Nanaimo’s Erin Burrett, coming off a second-place finish at the Canadian Half Marathon Championships in Montreal last month, is now considering upping her distances and entering her first marathon.

Nanaimo’s Erin Burrett, coming off a second-place finish at the Canadian Half Marathon Championships in Montreal last month, is now considering upping her distances and entering her first marathon.

Runner keeps finding new finish lines

Nanaimo’s Erin Burrett among nation’s best at half marathon.

Marathon running would mean even more kilometres, more training, more for Erin Burrett to demand from herself. More, from someone who already goes for a run every day, or oftener.

“I always think the people of Cedar think I’m nuts, because they see me out there twice a day and I’m everywhere,” Burrett said.

There’s a method to her mileage. The 32-year-old is no jogger. She runs races; she sets paces. These days, she’s thinking about where her next finish line lies.

A week and a half ago, Burrett came second at the 21-kilometre Canadian Half Marathon Championships in Montreal. She raced a personal best of one hour, 15 minutes, one second, a two-minute improvement on her previous personal best.

“The race just fell into place…” she said. “The legs, everything just felt fantastic the whole way through.”

The ending was bittersweet, as frontrunner Krista DuChene pushed herself so hard, running on a stress fracture, that she broke her own leg in the finish-line sprint, was passed by winner Rachel Hannah and Burrett, and still managed to hobble home in third place.

“Not the way I wanted to get second, but I’ll take it,” Burrett said.

She was thrilled with her time and there was a sense of fulfillment to do so well at a goal race.

Burrett had spent most of last month training in Flagstaff, Ariz. Running at 7,000 feet above sea level is hard, and it’s meant to be. Burrett ran, she ate, she slept.

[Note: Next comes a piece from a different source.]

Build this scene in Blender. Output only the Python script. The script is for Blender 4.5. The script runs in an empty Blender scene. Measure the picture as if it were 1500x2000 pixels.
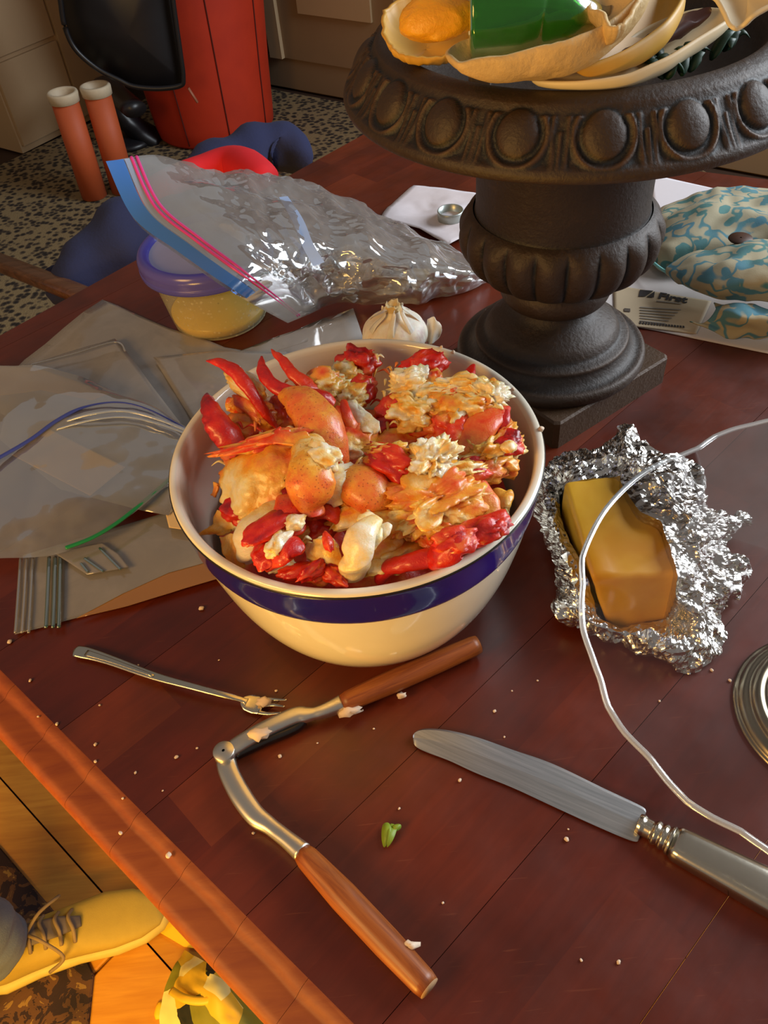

“I can go for three weeks, run high mileage and recover properly without work,” she said. “So you can run 180K that week but if feels so much easier than running 180K while working.”

Whether at high altitude, or by the sea in Cedar, or at Nanaimo’s Rotary Bowl, the kilometres add up, every day, twice a day.

Burrett’s never raced a marathon before, but she could run one tomorrow, easily, and that’s gotten her thinking. The marathon distance would mean new races, new opportunities, new challenges.

“The marathon’s a whole other world,” Burrett said.

It’s daunting in some ways and it would mean tweaking her training, but her mileage is there.

“My coach [Matt Clout] seems to think as the distances get longer, that’s where my strengths are, rather than hammering out a 5K; I don’t have that fast twitch in my legs,” Burrett said. “Whereas I can go out and hold paces for longer.”

Running every day, there are times when she’s sore, or tired, or doesn’t feel like it, but she runs anyway.

“That’s the point of training. I train the high mileage to train the body to be tired and to work out these paces when I’m tired so that in a race situation when you are tired, your body doesn’t give up.”

It can’t – not in the big races, not against women so competitive they would break their own leg to try to win.

Burrett has to be every bit as determined, and she is, and it’s why she runs and runs and runs. And if her neighbours think she’s nuts, well, maybe she knows better.